Charles Schwab is finally moving from indirect crypto exposure to direct spot trading, opening a new chapter in how one of America’s largest brokerage firms wants to compete in digital assets.

The firm said its new offering, Schwab Crypto, will roll out in phases over the coming weeks, sticking to the second-quarter timetable it had signaled earlier after opening a waitlist this month.

At launch, retail clients will be able to trade Bitcoin and Ethereum through dedicated crypto accounts linked to their traditional Schwab brokerage accounts.

Schwab moves beyond ETFs and derivatives

That marks a clear shift for the company. Until now, Schwab’s crypto offering has largely been limited to indirect exposure through exchange-traded funds and derivatives-related products.

Spot trading changes that.

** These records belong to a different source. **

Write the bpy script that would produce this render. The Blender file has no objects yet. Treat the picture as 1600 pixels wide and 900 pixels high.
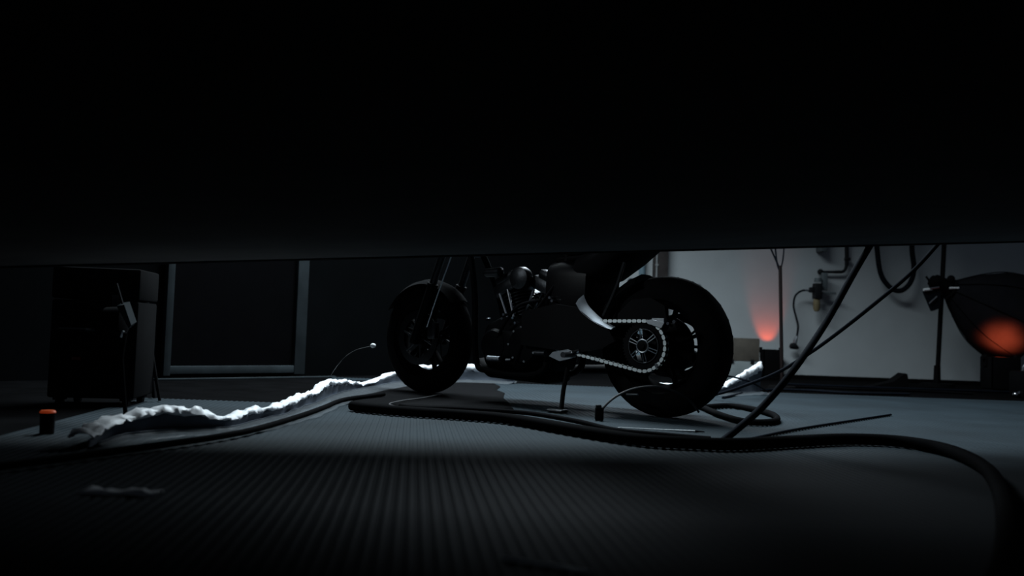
import bpy, bmesh, math, random
from mathutils import Vector, Matrix, noise

random.seed(7)
scene = bpy.context.scene
COL = scene.collection
R = math.radians

# ------------------------------------------------------------------ camera
F_PX = 1400.0                       # focal length in pixels of a 1600 x 900 frame
CAM_H = 0.38
PITCH = math.atan(65.0 / F_PX)
ROLL = R(2.0)
cam_d = bpy.data.cameras.new('camera')
cam_d.sensor_width = 36.0
cam_d.lens = F_PX / 1600.0 * 36.0
cam_d.clip_start = 0.02
cam_d.clip_end = 100
cam_d.dof.use_dof = True
cam_d.dof.focus_distance = 4.1
cam_d.dof.aperture_fstop = 2.0
cam = bpy.data.objects.new('camera', cam_d)
COL.objects.link(cam)
CAM_M = (Matrix.Translation((0, 0, CAM_H)) @ Matrix.Rotation(R(90) + PITCH, 4, 'X')
         @ Matrix.Rotation(ROLL, 4, 'Z'))
cam.matrix_world = CAM_M
scene.camera = cam

# ------------------------------------------------------------------ world, lights, exposure
world = bpy.data.worlds.new('dim_room_air')
scene.world = world
world.use_nodes = True
wbg = world.node_tree.nodes['Background']
wbg.inputs[0].default_value = (0.50, 0.62, 0.80, 1)
wbg.inputs[1].default_value = 0.045

scene.view_settings.view_transform = 'Standard'
scene.view_settings.look = 'None'
scene.view_settings.exposure = 0.0
scene.view_settings.gamma = 1.0
scene.view_settings.use_curve_mapping = False


def area(name, loc, target, sx, sy, power, color, spread=180):
    d = bpy.data.lights.new(name, 'AREA')
    d.shape = 'RECTANGLE'
    d.size, d.size_y = sx, sy
    d.energy = power
    d.color = color
    d.spread = R(spread)
    o = bpy.data.objects.new(name, d)
    COL.objects.link(o)
    o.location = loc
    o.rotation_euler = (Vector(target) - Vector(loc)).to_track_quat('-Z', 'Y').to_euler()
    return o


area('overhead_work_light', (-0.3, 5.5, 3.6), (0.0, 5.3, 0), 1.1, 3.5, 250, (0.79, 0.93, 1.0), 130)
area('rear_work_light', (0.4, 8.1, 2.5), (0.1, 2.2, 0), 2.2, 0.6, 38, (0.78, 0.90, 1.0), 120)
area('side_fill_light', (-2.3, 2.9, 1.8), (0.6, 4.2, 0.3), 0.4, 0.4, 0.9, (0.85, 0.95, 1.0), 30)  # unseen fill added to lift the bike's near side

# ------------------------------------------------------------------ unprojection (photo pixel -> real point)
def at(px, py, Y):
    v = CAM_M.to_3x3() @ Vector(((px - 800) / F_PX, (450 - py) / F_PX, -1))
    return Vector((0, 0, CAM_H)) + v * (Y / v.y)


def on_floor(px, py, z=0.0):
    v = CAM_M.to_3x3() @ Vector(((px - 800) / F_PX, (450 - py) / F_PX, -1))
    return Vector((0, 0, CAM_H)) + v * ((z - CAM_H) / v.z)


# ------------------------------------------------------------------ materials
def mat(name, color, rough=0.6, metal=0.0, var=0.15, scale=8.0, bump=0.0, bscale=60.0, spec=0.5,
        emit=None, estr=0.0, alpha=1.0, trans=0.0):
    m = bpy.data.materials.new(name)
    m.use_nodes = True
    nt = m.node_tree
    b = nt.nodes['Principled BSDF']
    tc = nt.nodes.new('ShaderNodeTexCoord')
    n = nt.nodes.new('ShaderNodeTexNoise')
    n.inputs['Scale'].default_value = scale
    n.inputs['Detail'].default_value = 4
    nt.links.new(tc.outputs['Object'], n.inputs['Vector'])
    ramp = nt.nodes.new('ShaderNodeValToRGB')
    c = Vector(color)
    ramp.color_ramp.elements[0].position = 0.3
    ramp.color_ramp.elements[1].position = 0.7
    ramp.color_ramp.elements[0].color = (*(c * (1 - var)), 1)
    ramp.color_ramp.elements[1].color = (*[min(1, x * (1 + var)) for x in c], 1)
    nt.links.new(n.outputs['Fac'], ramp.inputs['Fac'])
    nt.links.new(ramp.outputs['Color'], b.inputs['Base Color'])
    b.inputs['Roughness'].default_value = rough
    b.inputs['Metallic'].default_value = metal
    b.inputs['Specular IOR Level'].default_value = spec
    if bump:
        n2 = nt.nodes.new('ShaderNodeTexNoise')
        n2.inputs['Scale'].default_value = bscale
        n2.inputs['Detail'].default_value = 3
        nt.links.new(tc.outputs['Object'], n2.inputs['Vector'])
        bp = nt.nodes.new('ShaderNodeBump')
        bp.inputs['Strength'].default_value = bump
        bp.inputs['Distance'].default_value = 0.004
        nt.links.new(n2.outputs['Fac'], bp.inputs['Height'])
        nt.links.new(bp.outputs['Normal'], b.inputs['Normal'])
    if emit:
        b.inputs['Emission Color'].default_value = (*emit, 1)
        b.inputs['Emission Strength'].default_value = estr
    b.inputs['Alpha'].default_value = alpha
    b.inputs['Transmission Weight'].default_value = trans
    return m


M = dict(
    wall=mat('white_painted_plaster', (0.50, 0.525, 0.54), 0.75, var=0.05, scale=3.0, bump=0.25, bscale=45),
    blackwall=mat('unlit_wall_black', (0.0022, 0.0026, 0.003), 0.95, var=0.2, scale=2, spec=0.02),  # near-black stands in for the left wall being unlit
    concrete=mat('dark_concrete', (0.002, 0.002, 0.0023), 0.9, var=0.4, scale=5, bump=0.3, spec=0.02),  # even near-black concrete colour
    frame=mat('grey_door_frame_paint', (0.025, 0.031, 0.035), 0.7, var=0.25, scale=6, spec=0.08),
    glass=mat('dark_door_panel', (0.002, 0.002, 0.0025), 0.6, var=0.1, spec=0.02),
    skirting=mat('black_skirting', (0.004, 0.004, 0.004), 0.9, spec=0.04),
    brown=mat('dark_brown_timber', (0.040, 0.032, 0.031), 0.7, var=0.3, scale=14, bump=0.3),
    strip=mat('pale_conduit', (0.32, 0.33, 0.34), 0.5),
    mat_=mat('grey_rubber_matting', (0.0165, 0.0245, 0.0305), 0.75, var=0.22, scale=2.2, bump=0.25, bscale=160, spec=0.12),
    deck=mat('black_plywood_deck', (0.13, 0.12, 0.115), 0.9, var=0.12, scale=5, spec=0.03),
    tyre=mat('black_tyre_rubber', (0.003, 0.003, 0.0033), 0.85, var=0.2, scale=20, spec=0.03),
    rim=mat('black_wheel_enamel', (0.003, 0.003, 0.0035), 0.6, spec=0.02),
    black=mat('black_powder_coat', (0.0025, 0.0025, 0.003), 0.6, spec=0.05),
    gloss=mat('gloss_black_paint', (0.002, 0.002, 0.0025), 0.4, var=0.1, spec=0.06),
    matt=mat('matt_black_plastic', (0.004, 0.004, 0.0045), 0.9, spec=0.04),
    alu=mat('brushed_aluminium', (0.42, 0.45, 0.48), 0.34, 1.0, var=0.1, scale=30),
    engine=mat('dark_cast_engine', (0.03, 0.032, 0.035), 0.40, 0.85, var=0.2, scale=18, bump=0.2),
    dullalu=mat('satin_grey_metal', (0.20, 0.215, 0.235), 0.5, 0.8, var=0.1, scale=30),
    chrome=mat('chrome', (0.78, 0.80, 0.82), 0.12, 1.0, var=0.02),
    steel=mat('chain_steel', (0.62, 0.68, 0.69), 0.5, 0.45, var=0.1, scale=40),
    leather=mat('black_leather', (0.004, 0.004, 0.004), 0.8, bump=0.3, bscale=120, spec=0.05),
    plastic=mat('white_polythene_film', (0.88, 0.89, 0.92), 0.45, var=0.04, scale=12, bump=0.5, bscale=40),
    hose=mat('black_rubber_hose', (0.003, 0.003, 0.0035), 0.85, spec=0.02),
    cable=mat('dark_cable_sheath', (0.005, 0.0065, 0.010), 0.75, spec=0.03),
    grey=mat('grey_cable_sheath', (0.055, 0.055, 0.058), 0.5, spec=0.3),
    wire=mat('pale_wire', (0.45, 0.47, 0.50), 0.4),
    bluepipe=mat('blue_grey_pipe', (0.16, 0.24, 0.29), 0.6),
    greymetal=mat('grey_cast_metal', (0.12, 0.14, 0.15), 0.55, 0.2, spec=0.2),
    darkmetal=mat('dark_regulator_metal', (0.012, 0.013, 0.015), 0.55, 0.2, spec=0.15),
    amberbowl=mat('amber_bowl', (0.20, 0.16, 0.09), 0.5, spec=0.2),
    fabric=mat('black_softbox_fabric', (0.010, 0.010, 0.012), 0.9, bump=0.4, bscale=90, spec=0.04),
    diffuser=mat('white_diffuser_cloth', (0.7, 0.7, 0.7), 0.9),
    ply=mat('weathered_plywood', (0.085, 0.072, 0.058), 0.75, var=0.25, scale=10, bump=0.3),
    boxgrey=mat('grey_painted_board', (0.22, 0.25, 0.255), 0.75, var=0.15, scale=8),
    polemat=mat('glow_tinted_dark_tube', (0.012, 0.008, 0.008), 0.6, spec=0.1),  # reddish tint puts the uplight's glow into the pole colour
    lens=mat('orange_lens', (0.8, 0.16, 0.05), 0.3, emit=(1.0, 0.12, 0.03), estr=1.0),
    lensdim=mat('dim_orange_lens', (0.5, 0.10, 0.03), 0.3, emit=(1.0, 0.12, 0.03), estr=0.10),
    redlens=mat('dull_red_reflector', (0.10, 0.015, 0.01), 0.3),
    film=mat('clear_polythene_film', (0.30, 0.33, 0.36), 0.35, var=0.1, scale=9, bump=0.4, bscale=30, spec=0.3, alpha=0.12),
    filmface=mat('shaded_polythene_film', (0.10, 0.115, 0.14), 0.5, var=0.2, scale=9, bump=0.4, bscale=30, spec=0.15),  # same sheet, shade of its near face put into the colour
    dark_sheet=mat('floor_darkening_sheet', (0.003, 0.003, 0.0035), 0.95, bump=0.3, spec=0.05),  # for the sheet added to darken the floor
    white=mat('glint_white', (0.85, 0.86, 0.88), 0.3),  # white stands in for glints on the chrome tip and handles
)


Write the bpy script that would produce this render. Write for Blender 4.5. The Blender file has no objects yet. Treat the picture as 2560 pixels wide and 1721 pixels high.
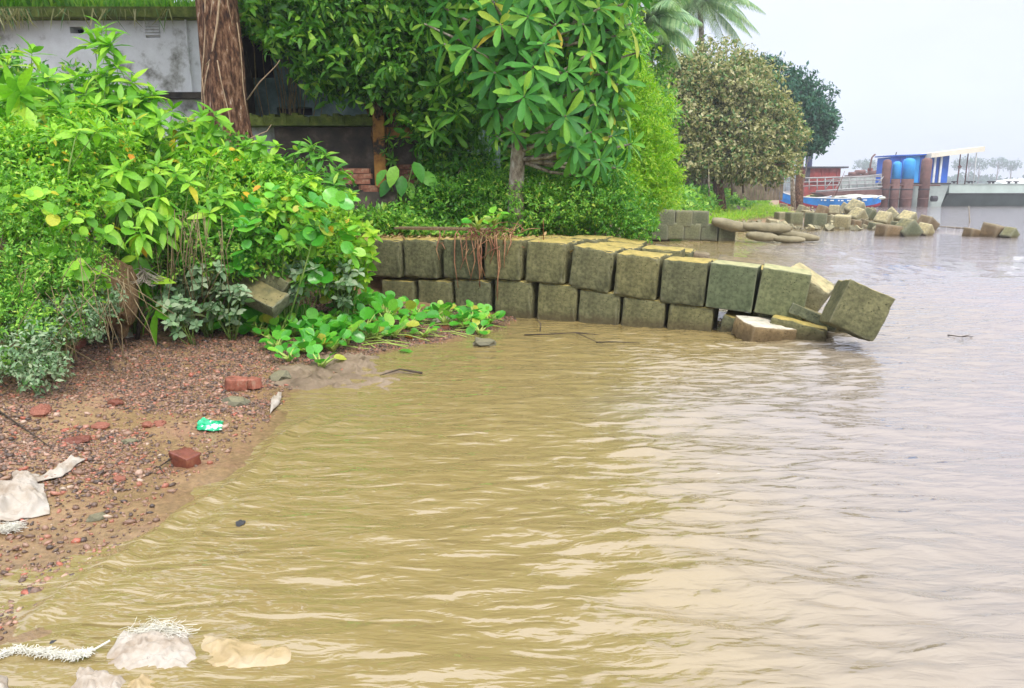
import bpy, bmesh, math, random
import numpy as np
from mathutils import Vector, Matrix, noise as mn
R = math.radians
random.seed(7); rng = np.random.default_rng(7)
scene = bpy.context.scene
C = scene.collection

# ------------------------------------------------------------------ camera, world, sun, exposure
F = 1900.0; H = 1.5; PITCH = math.atan((860.5 - 478) / F)
cam = bpy.data.cameras.new('camera'); cam.sensor_width = 36; cam.lens = F / 2560 * 36
cam.clip_start = 0.05; cam.clip_end = 6000
co = bpy.data.objects.new('camera', cam); C.objects.link(co)
co.location = (0, 0, H); co.rotation_euler = (math.pi / 2 - PITCH, 0, 0)
scene.camera = co

SUN_EL, SUN_AZ = R(45), R(158)      # azimuth clockwise from +Y
w = bpy.data.worlds.new('World'); scene.world = w; w.use_nodes = True
nt = w.node_tree; nt.nodes.clear()
def wn(t, **k):
    n = nt.nodes.new(t)
    for a, b in k.items(): setattr(n, a, b)
    return n
sky = wn('ShaderNodeTexSky', sky_type='NISHITA'); sky.sun_disc = False
sky.sun_elevation = SUN_EL; sky.sun_rotation = SUN_AZ; sky.dust_density = 3
tc = wn('ShaderNodeTexCoord'); sep = wn('ShaderNodeSeparateXYZ'); nt.links.new(tc.outputs['Generated'], sep.inputs[0])
cr = wn('ShaderNodeValToRGB'); nt.links.new(sep.outputs['Z'], cr.inputs[0])
e = cr.color_ramp.elements
e[0].position = 0.0; e[0].color = (0.57, 0.63, 0.75, 1)
e[1].position = 1.0; e[1].color = (.66, .66, .71, 1)
e2 = e.new(0.25); e2.color = (0.415, 0.43, 0.53, 1)
cn = wn('ShaderNodeTexNoise'); cn.inputs['Scale'].default_value = 2.2; cn.inputs['Detail'].default_value = 4; cn.inputs['Roughness'].default_value = .5
cmap = wn('ShaderNodeMapping'); cmap.inputs['Scale'].default_value = (1, 1, 2.5)
nt.links.new(tc.outputs['Generated'], cmap.inputs[0]); nt.links.new(cmap.outputs[0], cn.inputs[0])
mr = wn('ShaderNodeMapRange'); mr.inputs[1].default_value = .3; mr.inputs[2].default_value = .7; mr.inputs[3].default_value = 9.2; mr.inputs[4].default_value = 10.8
nt.links.new(cn.outputs[0], mr.inputs[0])
# brighter overhead, as an overcast sky is
mz = wn('ShaderNodeMapRange'); mz.inputs[1].default_value = 0; mz.inputs[2].default_value = 1; mz.inputs[3].default_value = .95; mz.inputs[4].default_value = 3.7
nt.links.new(sep.outputs['Z'], mz.inputs[0])
mm = wn('ShaderNodeMath', operation='MULTIPLY'); nt.links.new(mr.outputs[0], mm.inputs[0]); nt.links.new(mz.outputs[0], mm.inputs[1])
vm = wn('ShaderNodeVectorMath', operation='SCALE'); nt.links.new(cr.outputs[0], vm.inputs[0]); nt.links.new(mm.outputs[0], vm.inputs['Scale'])
mx = wn('ShaderNodeMix', data_type='RGBA'); mx.inputs[0].default_value = .9
nt.links.new(sky.outputs[0], mx.inputs[6]); nt.links.new(vm.outputs[0], mx.inputs[7])
bg = wn('ShaderNodeBackground'); bg.inputs[1].default_value = 0.1
nt.links.new(mx.outputs[2], bg.inputs[0])
wo = wn('ShaderNodeOutputWorld'); nt.links.new(bg.outputs[0], wo.inputs[0])

sl = bpy.data.lights.new('sun', 'SUN'); sl.energy = 1.5; sl.angle = R(12); sl.color = (1, .95, .86)
so = bpy.data.objects.new('sun', sl); C.objects.link(so)
sd = Vector((math.sin(SUN_AZ) * math.cos(SUN_EL), math.cos(SUN_AZ) * math.cos(SUN_EL), math.sin(SUN_EL)))
so.rotation_euler = sd.to_track_quat('Z', 'Y').to_euler()
so.location = sd * 50
vs = scene.view_settings; vs.view_transform = 'Standard'; vs.look = 'None'; vs.exposure = 0.6; vs.gamma = 1; vs.use_curve_mapping = False

# ------------------------------------------------------------------ place helpers (photo measurement -> metres)
cp, sp_ = math.cos(PITCH), math.sin(PITCH)
def ray(px, py):
    a = (px - 1280) / F; b = -(py - 860.5) / F
    return Vector((a, cp + b * sp_, -sp_ + b * cp))
def G(px, py, z=0.0):
    r = ray(px, py); t = (z - H) / r.z
    return Vector((0, 0, H)) + r * t
def D(px, py, Y):
    r = ray(px, py); return Vector((0, 0, H)) + r * (Y / r.y)

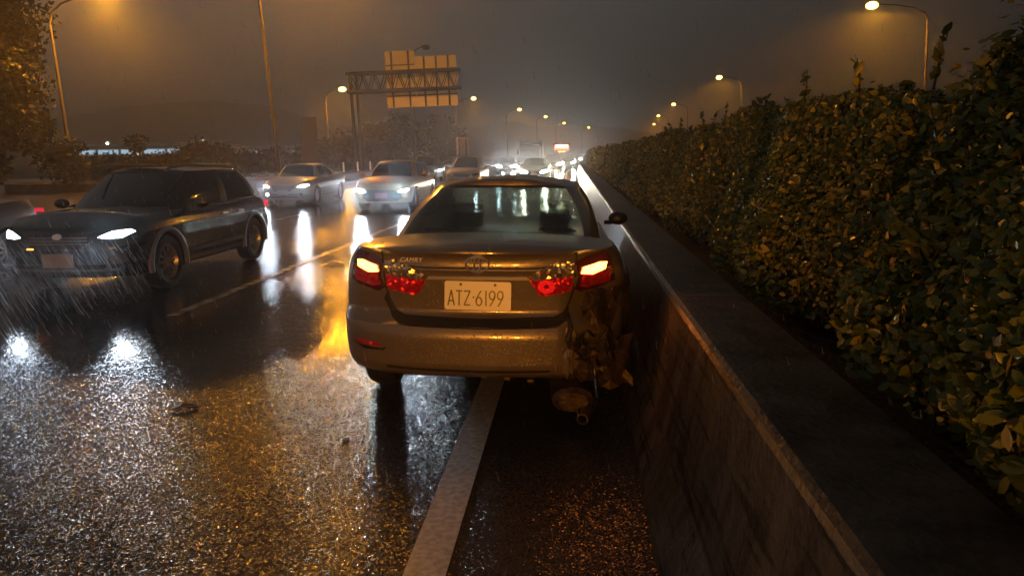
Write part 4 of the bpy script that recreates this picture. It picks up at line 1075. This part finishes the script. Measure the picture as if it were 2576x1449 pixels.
# truck and bus
def truck(x, y):
    r = empty('truck', (x+curve_off(y), y, 0), 0, 'tipper truck with orange lit cab left of the far bus', 'truck')
    m_ = MB(); m_.box(-1.15, 1.15, 0, 1.9, .6, 2.75, .12); m_.build('cab', 'p_gold', r, True)
    m_ = MB(); m_.box(-1.0, 1.0, -.03, .02, 1.35, 1.95, .01); m_.build('windscreen', 'dglass', r)
    m_ = MB(); m_.box(-1.3, 1.3, 2.1, 7.5, 1.0, 2.95, .05); m_.box(-1.32, 1.32, 2.0, 2.15, 2.9, 3.15); m_.build('tipper_body', 'darksteel', r)
    m_ = MB(); m_.box(-1.1, 1.1, .1, 7.2, .55, .85); m_.build('chassis', 'darksteel', r)
    for sx in (-1, 1):
        for yy in (.9, 5.2, 6.4):
            m_ = MB(); m_.lathe([(-.15, .2), (-.15, .48), (-.1, .5), (.1, .5), (.15, .48), (.15, .2)], 20, 'x', (sx*1.0, yy, .5), True); m_.build('wheel', 'rubber', r, True)
        m_ = MB(); m_.box(sx*.85-.15, sx*.85+.15, -.05, .0, .68, .84, .02); m_.build('headlight', 'plastic', r)
        m_ = MB(); m_.tube([(sx*1.15, .1, 2.3), (sx*1.38, 0, 2.25), (sx*1.38, 0, 1.7)], .03); m_.box(sx*1.38-.1, sx*1.38+.1, -.04, .03, 1.65, 2.1, .02); m_.build('door_mirror', 'plastic', r)
truck(-5.4, 86)
def bus(x, y):
    r = empty('bus', (x+curve_off(y), y, 0), 0, 'far bus with a glowing red and yellow destination display', 'bus')
    m_ = MB(); m_.box(-1.2, 1.2, 0, 10, .35, 3.1, .15); m_.build('body', 'p_dark', r, True)
    m_ = MB(); m_.box(-1.05, 1.05, -.03, .02, 1.0, 2.2, .01); m_.build('windscreen', 'dglass', r)
    o = MB().box(-1.0, 1.0, -.06, .0, 2.22, 2.95, .02).build('destination_display', 'led', r)
    m_ = MB(); m_.box(-.80, .80, -.075, -.061, 2.52, 2.86); m_.build('display_text', 'led2', o)
    m_ = MB(); m_.box(-.5, .5, -.07, -.02, 1.9, 2.08); m_.build('route_display', 'orangelamp', r)
    for sx in (-1, 1):
        m_ = MB(); m_.box(sx*.85-.14, sx*.85+.14, -.05, .0, .6, .8, .02); m_.build('headlight', 'heady', r)
        for yy in (2.2, 7.5): m_ = MB(); m_.lathe([(-.15, .2), (-.15, .46), (.15, .46), (.15, .2)], 20, 'x', (sx*1.03, yy, .48), True); m_.build('wheel', 'rubber', r, True)
bus(-3.2, 106)

# ------------------------------------------------------------------ street lamps
def street_lamp(x, y, z, arm, label, energy=1500, lit=True, lean=-2.2, h=None, er=.16):
    """(x,y) foot; lamp head at height z, arm reaching 'arm' metres sideways"""
    r = empty('street_lamp', (x, y, 0), 0, label, 'street lamp', 'sodium street lamps along the motorway')
    r.rotation_euler = (0, math.radians(lean), 0)
    sg = 1 if arm > 0 else -1; a = abs(arm)
    zt = z-.55
    pts = [(0, 0, -.3), (0, 0, 1), (0, 0, zt*.6), (0, 0, zt-.8), (sg*a*.06, 0, zt-.25), (sg*a*.22, 0, zt+.15), (sg*a*.5, 0, zt+.42), (sg*a*.8, 0, zt+.55)]
    MB().tube(pts, [.12, .115, .09, .07, .06, .05, .045, .04], 10).build('pole', 'pole', r, True)
    hx = sg*(a*.8+.35)
    hd = MB(); hd.ell((hx, 0, z+.06), (.46, .17, .11), 9); hd.build('lamp_head', 'pole', r, True)
    m_ = MB(); m_.ell((hx+.04*sg, 0, z-.05), (.42, .34, .26), 8); m_.build('lens', 'sod' if lit else 'pole', r, True)
    if lit:
        l = bpy.data.lights.new('lamp_light', 'SPOT'); l.energy = energy; l.color = SODIUM; l.spot_size = math.radians(172); l.spot_blend = .35; l.shadow_soft_size = .22
        o = bpy.data.objects.new('lamp_light', l); C.objects.link(o); o.parent = r; o.location = (hx, 0, z-.24)
    return r
E0 = 12500
street_lamp(-28.0, 40, 10.4, 3.8, 'leaning lamp pole at the planter on the far left', E0)
street_lamp(-17.2, 43, 13.4, 4.3, 'tall lamp pole rising out of the frame above the pale sedan', E0*1.3, lean=-3)
street_lamp(-28.2, 86, 9.3, 2.2, 'lamp with a round orange glow left of the gantry post', E0)
street_lamp(-15.9, 75, 12.2, 1.4, 'unlit lamp pole standing behind the gantry sign panels', 0, False, 0)
street_lamp(-19.6, 128, 11.1, 3.4, 'first lit lamp right of the gantry sign panels', E0, lean=-1)
street_lamp(-14.6, 170, 11.6, 3.2, 'second lit lamp right of the gantry', E0, lean=-1)
street_lamp(-9.6, 208, 11.8, 2.6, 'third lit lamp right of the gantry, above the truck', E0, lean=-1)
street_lamp(-5.3, 250, 11.7, 3, 'fourth lit lamp right of the gantry, above the bus', E0, lean=-1)
street_lamp(3.8, 300, 11.8, 3, 'last and smallest lit lamp before the hedge on the left row', E0, lean=-1)
street_lamp(25.9, 58, 12.05, -4.4, 'nearest lamp above the hedge at the top right with a wide glow', E0)
street_lamp(24.4, 111, 12.2, -3.4, 'second lamp above the hedge with a fan of light below it', E0)
street_lamp(25.4, 168, 12.1, -3.2, 'third lamp above the hedge, upper one of the small group', E0)
street_lamp(27.8, 220, 12.2, -3, 'fourth lamp above the hedge in the small group', E0)
street_lamp(33, 280, 12.1, -3, 'lowest lamp of the small group above the hedge', E0)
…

Clients will now be able to buy and sell the assets themselves, even if the structure still keeps the activity tightly contained inside Schwab’s own ecosystem.

The crypto accounts will be offered through Charles Schwab Premier Bank, with Schwab acting as custodian. Paxos will handle trade execution on the back end, giving the firm outside blockchain infrastructure while keeping the client-facing relationship under the Schwab name.

The fee is not especially cheap. Schwab said it will charge 75 basis points per transaction, which places the product more in the convenience-and-trust category than the low-cost, crypto-native one.

A cautious rollout comes with early limits

The launch is not a full-featured crypto account, at least not yet. Clients will not be able to deposit or withdraw digital assets at launch, meaning any Bitcoin or Ethereum they want to trade must be purchased directly through Schwab’s system. That is a notable restriction, and probably an intentional one.

The service will also be unavailable to residents of New York and Louisiana, a reminder that state-level regulatory complexity still shapes even the largest firms’ crypto ambitions.

Still, the direction is clear enough. Schwab is no longer treating crypto as something its clients access only from the side. It is bringing spot trading into the core brokerage experience, even if the first version arrives with training wheels still on.